One video he has seen of a "Gulf Breeze UFO" ended up being a flare shot into the air. Karr said pieces of the flare are clearly visible falling away from the larger flare in the tape.

The legacy

During the late '80s and early '90s, UFOs became synonymous with Gulf Breeze. Businesses up and down the Emerald Coast took advantage of the UFO sightings to profit off the experience.

Club 51, the adult entertainment club on U.S. Highway 98 in Wynnhaven Beach, was originally called Area 51 after the supposed hidden military base in Roswell, New Mexico. UFO Motors was a used car dealership that operated in Midway for several years. A 1993 Associated Press article reported that Gulf Breeze restaurants sold a four-scoop UFO Sundae and a UFO Vegetarian Pizza. Stores also sold UFO jewelry, watches and books.

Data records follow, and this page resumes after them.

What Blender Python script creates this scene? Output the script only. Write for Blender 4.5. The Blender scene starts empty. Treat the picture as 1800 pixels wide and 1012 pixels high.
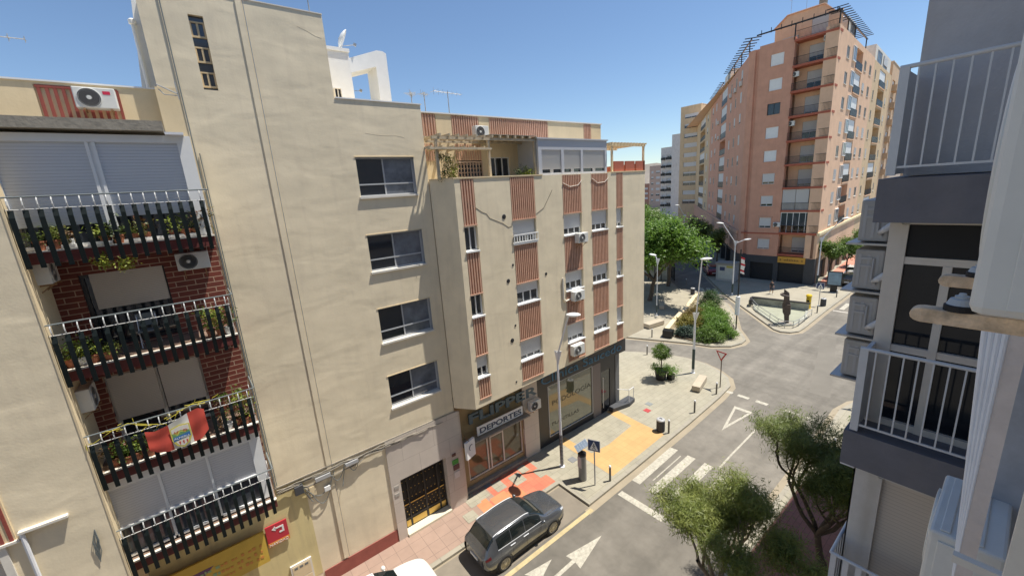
import bpy, bmesh, math, random
from mathutils import Vector, Matrix
R = math.radians
random.seed(7)
scene = bpy.context.scene
COL = scene.collection

# ---------------------------------------------------------------- camera, sky, sun
CAM_ROWS = [[0.78338, -0.61801, -0.06621], [-0.19376, -0.1416, -0.97078], [0.59057, 0.77331, -0.23067]]
cam = bpy.data.cameras.new('camera')
cam.sensor_width = 36.0
cam.lens = 36.0 * 711.78 / 1800.0
cam.clip_start = 0.05
cam.clip_end = 3000
cam_ob = bpy.data.objects.new('camera', cam)
COL.objects.link(cam_ob)
rt, dn, fw = [Vector(r) for r in CAM_ROWS]
mw = Matrix((( rt.x, -dn.x, -fw.x, 0), (rt.y, -dn.y, -fw.y, 0), (rt.z, -dn.z, -fw.z, 14.8), (0, 0, 0, 1)))
cam_ob.matrix_world = mw
scene.camera = cam_ob

SUN_EL, SUN_DIR = R(69.0), (0.894, -0.447)
world = bpy.data.worlds.new('World')
scene.world = world
world.use_nodes = True
wn = world.node_tree
sky = wn.nodes.new('ShaderNodeTexSky')
sky.sky_type = 'NISHITA'
sky.sun_disc = False
sky.sun_elevation = SUN_EL
sky.sun_rotation = math.atan2(SUN_DIR[0], SUN_DIR[1])
sky.air_density = 1.0
sky.dust_density = 0.0
sky.ozone_density = 4.0
bg = wn.nodes['Background']
bg.inputs['Strength'].default_value = 0.10
wn.links.new(sky.outputs['Color'], bg.inputs['Color'])
sun = bpy.data.lights.new('sun', 'SUN')
sun.energy = 5.0
sun.angle = R(0.5)
sun.color = (1.0, 0.95, 0.86)
sun_ob = bpy.data.objects.new('sun', sun)
COL.objects.link(sun_ob)
sv = Vector((SUN_DIR[0] * math.cos(SUN_EL), SUN_DIR[1] * math.cos(SUN_EL), math.sin(SUN_EL)))
sun_ob.rotation_euler = sv.to_track_quat('Z', 'Y').to_euler()
vs = scene.view_settings
vs.view_transform = 'Standard'
vs.look = 'None'
vs.exposure = 0.45
vs.gamma = 1.0

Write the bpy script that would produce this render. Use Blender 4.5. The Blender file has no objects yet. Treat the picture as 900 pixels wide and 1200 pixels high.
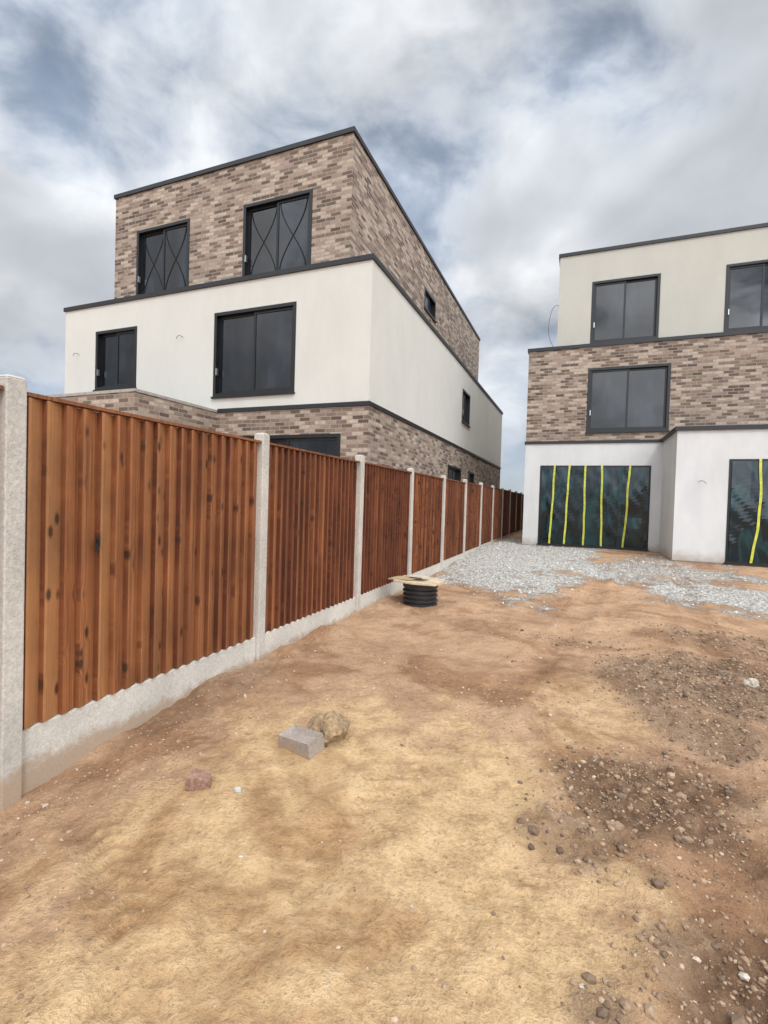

Nearby Pensacola even hosted the International UFO Symposium in 1990.

While it's been about 14 years since the period of the Gulf Breeze sightings ended, people still look to the sky and occasionally see something unexplained.

Cedric Cadow of Okaloosa Island never believed in UFOs. That changed after he said he saw two last month after leaving his home.

Cadow saw two bright orange oval discs hovering above Fort Walton Beach. The two discs emerged from behind the clouds and one hovered stationary while the other descended toward the ground, eventually going out of sight before coming back up.

The two UFOs then sped away, one to the east and the other to the north, in a flash of light that did not make any sound. It all lasted about 12 seconds, Cadow said.

"I couldn't believe it," he said. "I almost fell to the ground. I had never seen anything like it before. I thought it was all B.S. before. It's not."